ZESCO is to raise its tariffs, reaching cost-recovery levels by next year. Let’s hope we are talking about a new, sparkling efficient ZESCO, or “cost-recovery” might imply a ridiculously high level of tariffs.
Now, we’ve exhausted the interest of the first 13 pages and there is nothing of special interest (or bigger than Kasaba Bay) for the next nine pages. Social services and non-mining tax are areas of little change, for example. Then we come to page 22. Here we find a little gem: an increase in customs duty for cell phones to protect the one small assembler of these things in Lusaka (para 140). Who is he?
And we find a list of measures that are supposed to relieve the impact of low copper prices upon the mining industry.

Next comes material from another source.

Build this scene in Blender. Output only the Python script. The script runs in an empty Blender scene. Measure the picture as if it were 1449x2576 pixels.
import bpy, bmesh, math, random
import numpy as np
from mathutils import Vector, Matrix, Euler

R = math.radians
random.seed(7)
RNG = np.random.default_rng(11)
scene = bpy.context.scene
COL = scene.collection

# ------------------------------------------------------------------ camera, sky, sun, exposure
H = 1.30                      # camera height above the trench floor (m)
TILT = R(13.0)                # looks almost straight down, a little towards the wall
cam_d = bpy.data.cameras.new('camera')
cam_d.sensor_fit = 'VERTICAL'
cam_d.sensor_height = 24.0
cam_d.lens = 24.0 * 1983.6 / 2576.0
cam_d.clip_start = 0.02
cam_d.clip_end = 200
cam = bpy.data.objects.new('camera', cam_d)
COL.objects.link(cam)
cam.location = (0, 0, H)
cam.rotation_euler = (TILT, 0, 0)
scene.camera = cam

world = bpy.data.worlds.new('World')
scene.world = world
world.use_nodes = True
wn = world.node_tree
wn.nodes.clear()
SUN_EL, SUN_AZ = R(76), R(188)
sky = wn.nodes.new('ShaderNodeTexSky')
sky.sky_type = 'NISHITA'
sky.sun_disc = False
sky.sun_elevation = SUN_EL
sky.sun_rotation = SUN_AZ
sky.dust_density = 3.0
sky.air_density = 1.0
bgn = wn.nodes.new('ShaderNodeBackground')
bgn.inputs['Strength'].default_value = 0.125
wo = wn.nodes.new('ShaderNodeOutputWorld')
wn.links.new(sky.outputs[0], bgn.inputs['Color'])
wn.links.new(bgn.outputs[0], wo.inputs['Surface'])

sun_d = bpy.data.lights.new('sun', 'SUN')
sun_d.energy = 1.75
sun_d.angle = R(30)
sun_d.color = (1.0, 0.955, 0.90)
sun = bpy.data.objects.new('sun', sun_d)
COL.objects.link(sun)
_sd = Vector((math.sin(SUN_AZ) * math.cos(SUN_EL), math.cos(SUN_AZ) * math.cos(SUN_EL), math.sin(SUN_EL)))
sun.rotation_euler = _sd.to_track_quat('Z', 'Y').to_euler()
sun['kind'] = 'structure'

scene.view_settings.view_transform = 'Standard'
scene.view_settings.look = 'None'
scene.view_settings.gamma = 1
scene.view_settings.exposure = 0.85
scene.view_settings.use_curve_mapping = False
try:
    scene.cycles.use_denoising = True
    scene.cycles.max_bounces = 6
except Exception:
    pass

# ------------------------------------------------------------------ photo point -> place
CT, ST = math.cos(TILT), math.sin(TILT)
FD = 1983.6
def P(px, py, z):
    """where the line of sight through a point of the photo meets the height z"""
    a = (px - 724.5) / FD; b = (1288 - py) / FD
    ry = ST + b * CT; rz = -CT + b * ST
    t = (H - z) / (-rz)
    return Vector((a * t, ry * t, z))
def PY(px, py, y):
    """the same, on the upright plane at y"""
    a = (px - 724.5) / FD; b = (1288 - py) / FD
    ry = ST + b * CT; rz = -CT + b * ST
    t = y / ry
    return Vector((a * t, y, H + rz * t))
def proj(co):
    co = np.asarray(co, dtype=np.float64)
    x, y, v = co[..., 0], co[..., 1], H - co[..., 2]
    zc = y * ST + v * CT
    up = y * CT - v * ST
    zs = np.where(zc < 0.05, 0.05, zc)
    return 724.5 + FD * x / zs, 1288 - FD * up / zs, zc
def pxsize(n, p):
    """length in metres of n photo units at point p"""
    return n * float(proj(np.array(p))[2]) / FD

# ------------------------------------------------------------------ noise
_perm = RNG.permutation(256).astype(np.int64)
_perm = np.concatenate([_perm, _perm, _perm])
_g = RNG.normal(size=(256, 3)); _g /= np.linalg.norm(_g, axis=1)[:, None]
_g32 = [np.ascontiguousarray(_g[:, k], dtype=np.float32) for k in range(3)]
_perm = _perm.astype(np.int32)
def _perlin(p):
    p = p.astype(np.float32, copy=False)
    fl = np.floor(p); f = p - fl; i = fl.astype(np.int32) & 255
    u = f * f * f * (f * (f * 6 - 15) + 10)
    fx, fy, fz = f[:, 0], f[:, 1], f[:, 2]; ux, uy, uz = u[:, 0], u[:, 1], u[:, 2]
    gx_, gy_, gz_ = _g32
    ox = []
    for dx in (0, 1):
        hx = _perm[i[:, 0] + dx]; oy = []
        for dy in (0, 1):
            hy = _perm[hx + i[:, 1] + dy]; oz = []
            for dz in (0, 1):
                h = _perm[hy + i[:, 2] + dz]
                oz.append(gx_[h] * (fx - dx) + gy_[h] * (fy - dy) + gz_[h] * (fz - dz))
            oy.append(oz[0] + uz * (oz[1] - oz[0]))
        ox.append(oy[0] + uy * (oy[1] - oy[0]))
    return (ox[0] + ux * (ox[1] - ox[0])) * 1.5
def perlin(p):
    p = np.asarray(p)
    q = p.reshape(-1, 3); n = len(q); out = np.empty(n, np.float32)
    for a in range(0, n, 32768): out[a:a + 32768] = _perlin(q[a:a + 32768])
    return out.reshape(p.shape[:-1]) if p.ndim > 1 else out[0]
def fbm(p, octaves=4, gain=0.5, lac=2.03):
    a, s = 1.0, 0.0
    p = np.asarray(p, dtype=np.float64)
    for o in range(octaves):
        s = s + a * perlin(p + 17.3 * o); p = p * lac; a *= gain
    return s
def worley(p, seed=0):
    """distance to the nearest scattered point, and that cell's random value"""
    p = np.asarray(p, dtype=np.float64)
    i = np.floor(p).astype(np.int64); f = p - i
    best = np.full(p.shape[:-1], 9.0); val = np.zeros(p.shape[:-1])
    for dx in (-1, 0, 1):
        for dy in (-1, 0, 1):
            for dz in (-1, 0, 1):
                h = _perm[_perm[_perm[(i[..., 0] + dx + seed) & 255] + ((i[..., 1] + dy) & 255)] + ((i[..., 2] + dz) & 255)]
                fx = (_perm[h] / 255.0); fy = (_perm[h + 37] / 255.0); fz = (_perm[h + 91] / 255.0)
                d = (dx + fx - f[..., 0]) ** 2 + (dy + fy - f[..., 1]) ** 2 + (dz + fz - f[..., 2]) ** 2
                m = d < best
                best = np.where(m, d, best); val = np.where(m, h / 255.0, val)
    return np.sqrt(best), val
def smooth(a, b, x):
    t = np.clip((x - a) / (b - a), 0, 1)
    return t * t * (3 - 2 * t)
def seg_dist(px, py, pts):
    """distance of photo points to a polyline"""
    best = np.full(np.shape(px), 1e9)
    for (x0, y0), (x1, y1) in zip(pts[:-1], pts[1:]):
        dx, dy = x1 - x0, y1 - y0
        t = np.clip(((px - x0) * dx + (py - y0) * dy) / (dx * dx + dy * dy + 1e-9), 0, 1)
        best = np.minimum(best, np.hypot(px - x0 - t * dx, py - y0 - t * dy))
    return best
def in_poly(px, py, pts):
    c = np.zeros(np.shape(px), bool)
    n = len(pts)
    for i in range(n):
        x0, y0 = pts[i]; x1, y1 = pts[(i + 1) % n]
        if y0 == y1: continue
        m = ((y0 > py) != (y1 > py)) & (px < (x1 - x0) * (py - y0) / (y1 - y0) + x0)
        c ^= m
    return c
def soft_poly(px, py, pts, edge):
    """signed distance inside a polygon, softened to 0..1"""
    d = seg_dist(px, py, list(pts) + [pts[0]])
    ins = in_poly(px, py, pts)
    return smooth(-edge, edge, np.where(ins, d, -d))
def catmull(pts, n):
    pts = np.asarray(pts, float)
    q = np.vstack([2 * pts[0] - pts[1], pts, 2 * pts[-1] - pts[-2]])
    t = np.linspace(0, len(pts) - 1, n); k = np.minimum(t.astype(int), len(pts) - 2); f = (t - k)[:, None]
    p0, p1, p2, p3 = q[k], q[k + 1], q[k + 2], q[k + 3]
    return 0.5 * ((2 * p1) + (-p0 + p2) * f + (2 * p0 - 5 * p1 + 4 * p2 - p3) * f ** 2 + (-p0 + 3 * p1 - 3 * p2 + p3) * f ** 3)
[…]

These comprise: removal of windfall tax, allowing consolidation of hedging and mining income for tax purposes.
This is really a very strange list. The first measure, the windfall tax, does not apply when copper prices are low. It only cuts in when they are at almost twice their current level and the mines are making super-profits. What has it got to do with these hard times? The second measure is just technical. The third, an increase in capital allowances, is only relevant when mines are investing in fixed assets (i.e. growing production or reducing labour needs) which they are not and will not under the present pricing picture.
A much better idea would have been to offer pro-employment tax allowances; for example permitting deductions from profits tax for keeping workers in jobs, or creating new jobs. After all, jobs are what Zambia needs, not job cuts.
There may be some more interesting things hidden away in the Yellow Book (the actual budget). But it is a fair bet that sight of this will do little to alter the fact that this is an unimaginative budget which will keep us in a dark smelly place until Superman or Obama saves us from ourselves. And do not hold your breath waiting for that to happen.
Well, tomorrow we will check what is in the Yellow Book.